#### [YOUR INSTRUCTIONS]
Drop the images; return everything else in the listing below exactly.

#### [SUPPLIED INFORMATION]

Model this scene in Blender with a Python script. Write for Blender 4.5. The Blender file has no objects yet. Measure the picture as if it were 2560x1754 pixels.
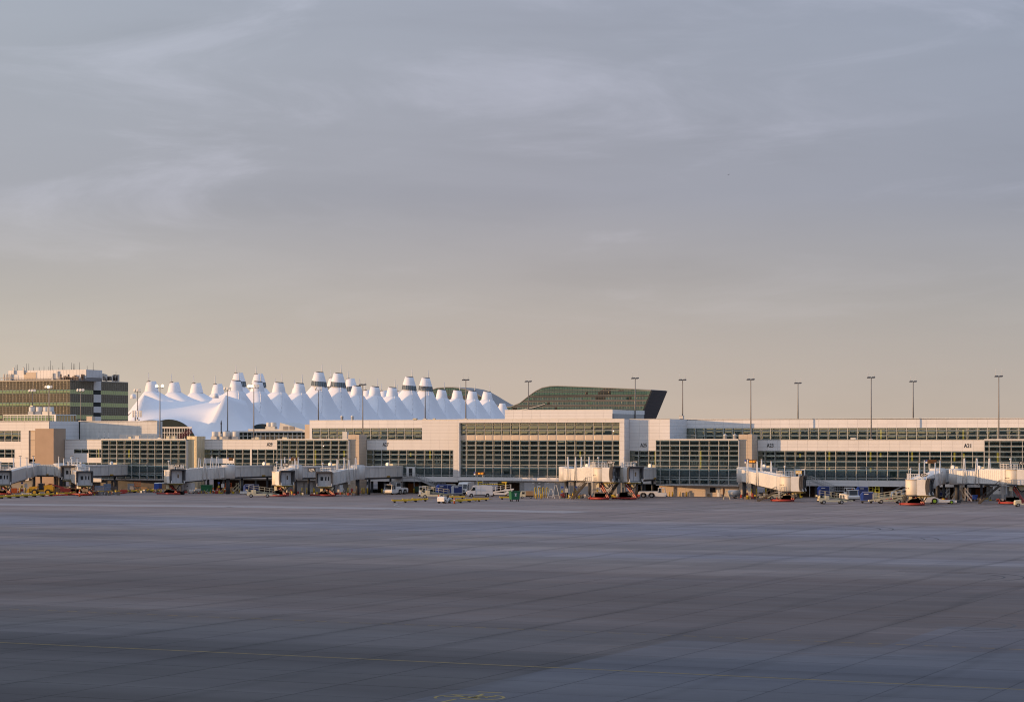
import bpy, math, random
from mathutils import Vector, Matrix
random.seed(11)
rnd = random.random
SC = bpy.context.scene
COL = SC.collection

# ------------------------------------------------------------------ camera
FOC, CX, HY, EYE = 6000.0, 1280.0, 1095.0, 13.6
TH = math.atan(6000.0/13800.0)
CT, ST = math.cos(TH), math.sin(TH)
cam_d = bpy.data.cameras.new('camera')
cam = bpy.data.objects.new('camera', cam_d); COL.objects.link(cam)
cam.location = (0, 0, EYE)
cam.rotation_euler = (math.pi/2, 0, TH)
cam_d.sensor_width = 36.0
cam_d.lens = 36.0*FOC/2560.0
cam_d.shift_y = (HY-877.0)/2560.0
cam_d.clip_start = 0.5
cam_d.clip_end = 30000
SC.camera = cam

# ------------------------------------------------------------------ light
SUN_EL = math.radians(3.3)
SX, SY = -1.42, -1.0
n_ = math.hypot(SX, SY)
sun_dir = Vector((SX/n_*math.cos(SUN_EL), SY/n_*math.cos(SUN_EL), math.sin(SUN_EL)))
sd = bpy.data.lights.new('sun', 'SUN')
sd.energy = 4.0
sd.color = (1.0, 0.58, 0.27)
sd.angle = math.radians(0.5)
so = bpy.data.objects.new('sun', sd); COL.objects.link(so)
so.location = (-300, -200, 120)
so.rotation_euler = sun_dir.to_track_quat('Z', 'Y').to_euler()

CLOUD_OFF = (1.5, 8.8, 3.3)
W = bpy.data.worlds.new('World'); SC.world = W; W.use_nodes = True
nt = W.node_tree; nt.nodes.clear()
def N(tree, typ, **kw):
    n = tree.nodes.new(typ)
    for k, v in kw.items():
        if k == 'inp':
            for i, val in v.items(): n.inputs[i].default_value = val
        else: setattr(n, k, v)
    return n
def ramp(tree, stops, interp='LINEAR'):
    r = tree.nodes.new('ShaderNodeValToRGB'); cr = r.color_ramp; cr.interpolation = interp
    while len(cr.elements) < len(stops): cr.elements.new(0.5)
    for e, (p, c) in zip(cr.elements, stops):
        e.position = p; e.color = (c[0], c[1], c[2], 1) if hasattr(c, '__len__') else (c, c, c, 1)
    return r
L = nt.links.new
wo = N(nt, 'ShaderNodeOutputWorld'); bg = N(nt, 'ShaderNodeBackground'); bg.inputs[1].default_value = 0.1
sky = N(nt, 'ShaderNodeTexSky', sky_type='NISHITA', sun_disc=False)
sky.sun_elevation = SUN_EL
sky.sun_rotation = math.atan2(sun_dir.x, sun_dir.y)
sky.altitude = 1600; sky.air_density = 1.0; sky.dust_density = 1.2; sky.ozone_density = 1.5
tc = N(nt, 'ShaderNodeTexCoord'); sp = N(nt, 'ShaderNodeSeparateXYZ'); L(tc.outputs['Generated'], sp.inputs[0])
# thin high overcast seen from below: colour by height above the horizon, x10 because the background runs at 0.1
elr = N(nt, 'ShaderNodeMapRange', inp={1: 0.0, 2: 1.0}); L(sp.outputs[2], elr.inputs[0])
veil = ramp(nt, [(0.0, (.67, .535, .435)), (0.022, (.602, .503, .438)), (0.055, (.497, .447, .428)), (0.10, (.393, .390, .452)),
                 (0.16, (.388, .407, .485)), (0.26, (.395, .44, .56)), (0.5, (.44, .53, .74)), (1.0, (.46, .58, .86))])
L(elr.outputs[0], veil.inputs[0])
# warmer towards the side the sun is on, bluer away from it
dt = N(nt, 'ShaderNodeVectorMath', operation='DOT_PRODUCT'); L(tc.outputs['Generated'], dt.inputs[0])
dt.inputs[1].default_value = sun_dir
wr = ramp(nt, [(0.0, (.82, .89, .98)), (0.30, (.87, .91, .95)), (0.40, (1, 1, 1)), (0.50, (1.08, 1.10, 1.06)), (1.0, (1.75, 1.5, 1.2))])
mr = N(nt, 'ShaderNodeMapRange', inp={1: -1.0, 2: 1.0}); L(dt.outputs['Value'], mr.inputs[0]); L(mr.outputs[0], wr.inputs[0])
mw = N(nt, 'ShaderNodeMix', data_type='RGBA', blend_type='MULTIPLY', inp={0: 1.0}); L(veil.outputs[0], mw.inputs[6]); L(wr.outputs[0], mw.inputs[7])
# high cloud: soft drawn-out patches, the same all round the sky
def layer(sc3, off, detail, rough, stops, dist=.4):
    mp = N(nt, 'ShaderNodeMapping'); mp.inputs['Scale'].default_value = sc3; mp.inputs['Location'].default_value = off
    mp.inputs['Rotation'].default_value = (0, .05, 0)
    L(tc.outputs['Generated'], mp.inputs[0])
    nz = N(nt, 'ShaderNodeTexNoise', inp={'Scale': 1.0, 'Detail': detail, 'Roughness': rough, 'Distortion': dist}); L(mp.outputs[0], nz.inputs[0])
    r = ramp(nt, stops, 'EASE'); L(nz.outputs[0], r.inputs[0]); return r
c1 = layer((5, 5, 26), (1.3, 4.1, 0.2), 5, .55, [(0.30, 0.925), (0.52, 1.0), (0.75, 1.06)])
c2 = layer((7, 7, 30), CLOUD_OFF, 7, .60, [(0.49, 0.0), (0.76, 1.0)], .6)
m1 = N(nt, 'ShaderNodeMix', data_type='RGBA', blend_type='MULTIPLY', inp={0: 0.8}); L(mw.outputs[2], m1.inputs[6]); L(c1.outputs[0], m1.inputs[7])
m2 = N(nt, 'ShaderNodeMix', data_type='RGBA', blend_type='ADD', inp={7: (.095, .092, .112, 1)}); L(m1.outputs[2], m2.inputs[6])
fd = N(nt, 'ShaderNodeMapRange', inp={1: 0.03, 2: 0.09}); L(sp.outputs[2], fd.inputs[0])
ml = N(nt, 'ShaderNodeMath', operation='MULTIPLY'); L(c2.outputs[0], ml.inputs[0]); L(fd.outputs[0], ml.inputs[1]); L(ml.outputs[0], m2.inputs[0])
x10 = N(nt, 'ShaderNodeMix', data_type='RGBA', blend_type='MULTIPLY', inp={0: 1.0, 7: (10, 10, 10, 1)}); L(m2.outputs[2], x10.inputs[6])
mx = N(nt, 'ShaderNodeMix', data_type='RGBA', inp={0: 0.88}); L(sky.outputs[0], mx.inputs[6]); L(x10.outputs[2], mx.inputs[7])
L(mx.outputs[2], bg.inputs[0]); L(bg.outputs[0], wo.inputs[0])

SC.view_settings.view_transform = 'Standard'
SC.view_settings.look = 'None'
SC.view_settings.exposure = 0.0
SC.view_settings.gamma = 1.0
try: SC.view_settings.use_curve_mapping = False
except Exception: pass
SC.render.engine = 'CYCLES'
SC.cycles.filter_width = 1.1
SC.cycles.max_bounces = 6
SC.cycles.transparent_max_bounces = 12
SC.cycles.sample_clamp_indirect = 3.0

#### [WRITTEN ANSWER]
Model this scene in Blender with a Python script. Write for Blender 4.5. The Blender file has no objects yet. Measure the picture as if it were 2560x1754 pixels.
import bpy, math, random
from mathutils import Vector, Matrix
random.seed(11)
rnd = random.random
SC = bpy.context.scene
COL = SC.collection

# ------------------------------------------------------------------ camera
FOC, CX, HY, EYE = 6000.0, 1280.0, 1095.0, 13.6
TH = math.atan(6000.0/13800.0)
CT, ST = math.cos(TH), math.sin(TH)
cam_d = bpy.data.cameras.new('camera')
cam = bpy.data.objects.new('camera', cam_d); COL.objects.link(cam)
cam.location = (0, 0, EYE)
cam.rotation_euler = (math.pi/2, 0, TH)
cam_d.sensor_width = 36.0
cam_d.lens = 36.0*FOC/2560.0
cam_d.shift_y = (HY-877.0)/2560.0
cam_d.clip_start = 0.5
cam_d.clip_end = 30000
SC.camera = cam

# ------------------------------------------------------------------ light
SUN_EL = math.radians(3.3)
SX, SY = -1.42, -1.0
n_ = math.hypot(SX, SY)
sun_dir = Vector((SX/n_*math.cos(SUN_EL), SY/n_*math.cos(SUN_EL), math.sin(SUN_EL)))
sd = bpy.data.lights.new('sun', 'SUN')
sd.energy = 4.0
sd.color = (1.0, 0.58, 0.27)
sd.angle = math.radians(0.5)
so = bpy.data.objects.new('sun', sd); COL.objects.link(so)
so.location = (-300, -200, 120)
so.rotation_euler = sun_dir.to_track_quat('Z', 'Y').to_euler()

CLOUD_OFF = (1.5, 8.8, 3.3)
W = bpy.data.worlds.new('World'); SC.world = W; W.use_nodes = True
nt = W.node_tree; nt.nodes.clear()
def N(tree, typ, **kw):
    n = tree.nodes.new(typ)
    for k, v in kw.items():
        if k == 'inp':
            for i, val in v.items(): n.inputs[i].default_value = val
        else: setattr(n, k, v)
    return n
def ramp(tree, stops, interp='LINEAR'):
    r = tree.nodes.new('ShaderNodeValToRGB'); cr = r.color_ramp; cr.interpolation = interp
    while len(cr.elements) < len(stops): cr.elements.new(0.5)
    for e, (p, c) in zip(cr.elements, stops):
        e.position = p; e.color = (c[0], c[1], c[2], 1) if hasattr(c, '__len__') else (c, c, c, 1)
    return r
L = nt.links.new
wo = N(nt, 'ShaderNodeOutputWorld'); bg = N(nt, 'ShaderNodeBackground'); bg.inputs[1].default_value = 0.1
sky = N(nt, 'ShaderNodeTexSky', sky_type='NISHITA', sun_disc=False)
sky.sun_elevation = SUN_EL
sky.sun_rotation = math.atan2(sun_dir.x, sun_dir.y)
sky.altitude = 1600; sky.air_density = 1.0; sky.dust_density = 1.2; sky.ozone_density = 1.5
tc = N(nt, 'ShaderNodeTexCoord'); sp = N(nt, 'ShaderNodeSeparateXYZ'); L(tc.outputs['Generated'], sp.inputs[0])
# thin high overcast seen from below: colour by height above the horizon, x10 because the background runs at 0.1
elr = N(nt, 'ShaderNodeMapRange', inp={1: 0.0, 2: 1.0}); L(sp.outputs[2], elr.inputs[0])
veil = ramp(nt, [(0.0, (.67, .535, .435)), (0.022, (.602, .503, .438)), (0.055, (.497, .447, .428)), (0.10, (.393, .390, .452)),
                 (0.16, (.388, .407, .485)), (0.26, (.395, .44, .56)), (0.5, (.44, .53, .74)), (1.0, (.46, .58, .86))])
L(elr.outputs[0], veil.inputs[0])
# warmer towards the side the sun is on, bluer away from it
dt = N(nt, 'ShaderNodeVectorMath', operation='DOT_PRODUCT'); L(tc.outputs['Generated'], dt.inputs[0])
dt.inputs[1].default_value = sun_dir
wr = ramp(nt, [(0.0, (.82, .89, .98)), (0.30, (.87, .91, .95)), (0.40, (1, 1, 1)), (0.50, (1.08, 1.10, 1.06)), (1.0, (1.75, 1.5, 1.2))])
mr = N(nt, 'ShaderNodeMapRange', inp={1: -1.0, 2: 1.0}); L(dt.outputs['Value'], mr.inputs[0]); L(mr.outputs[0], wr.inputs[0])
mw = N(nt, 'ShaderNodeMix', data_type='RGBA', blend_type='MULTIPLY', inp={0: 1.0}); L(veil.outputs[0], mw.inputs[6]); L(wr.outputs[0], mw.inputs[7])
# high cloud: soft drawn-out patches, the same all round the sky
def layer(sc3, off, detail, rough, stops, dist=.4):
    mp = N(nt, 'ShaderNodeMapping'); mp.inputs['Scale'].default_value = sc3; mp.inputs['Location'].default_value = off
    mp.inputs['Rotation'].default_value = (0, .05, 0)
    L(tc.outputs['Generated'], mp.inputs[0])
    nz = N(nt, 'ShaderNodeTexNoise', inp={'Scale': 1.0, 'Detail': detail, 'Roughness': rough, 'Distortion': dist}); L(mp.outputs[0], nz.inputs[0])
    r = ramp(nt, stops, 'EASE'); L(nz.outputs[0], r.inputs[0]); return r
c1 = layer((5, 5, 26), (1.3, 4.1, 0.2), 5, .55, [(0.30, 0.925), (0.52, 1.0), (0.75, 1.06)])
c2 = layer((7, 7, 30), CLOUD_OFF, 7, .60, [(0.49, 0.0), (0.76, 1.0)], .6)
m1 = N(nt, 'ShaderNodeMix', data_type='RGBA', blend_type='MULTIPLY', inp={0: 0.8}); L(mw.outputs[2], m1.inputs[6]); L(c1.outputs[0], m1.inputs[7])
m2 = N(nt, 'ShaderNodeMix', data_type='RGBA', blend_type='ADD', inp={7: (.095, .092, .112, 1)}); L(m1.outputs[2], m2.inputs[6])
fd = N(nt, 'ShaderNodeMapRange', inp={1: 0.03, 2: 0.09}); L(sp.outputs[2], fd.inputs[0])
ml = N(nt, 'ShaderNodeMath', operation='MULTIPLY'); L(c2.outputs[0], ml.inputs[0]); L(fd.outputs[0], ml.inputs[1]); L(ml.outputs[0], m2.inputs[0])
x10 = N(nt, 'ShaderNodeMix', data_type='RGBA', blend_type='MULTIPLY', inp={0: 1.0, 7: (10, 10, 10, 1)}); L(m2.outputs[2], x10.inputs[6])
mx = N(nt, 'ShaderNodeMix', data_type='RGBA', inp={0: 0.88}); L(sky.outputs[0], mx.inputs[6]); L(x10.outputs[2], mx.inputs[7])
L(mx.outputs[2], bg.inputs[0]); L(bg.outputs[0], wo.inputs[0])

SC.view_settings.view_transform = 'Standard'
SC.view_settings.look = 'None'
SC.view_settings.exposure = 0.0
SC.view_settings.gamma = 1.0
try: SC.view_settings.use_curve_mapping = False
except Exception: pass
SC.render.engine = 'CYCLES'
SC.cycles.filter_width = 1.1
SC.cycles.max_bounces = 6
SC.cycles.transparent_max_bounces = 12
SC.cycles.sample_clamp_indirect = 3.0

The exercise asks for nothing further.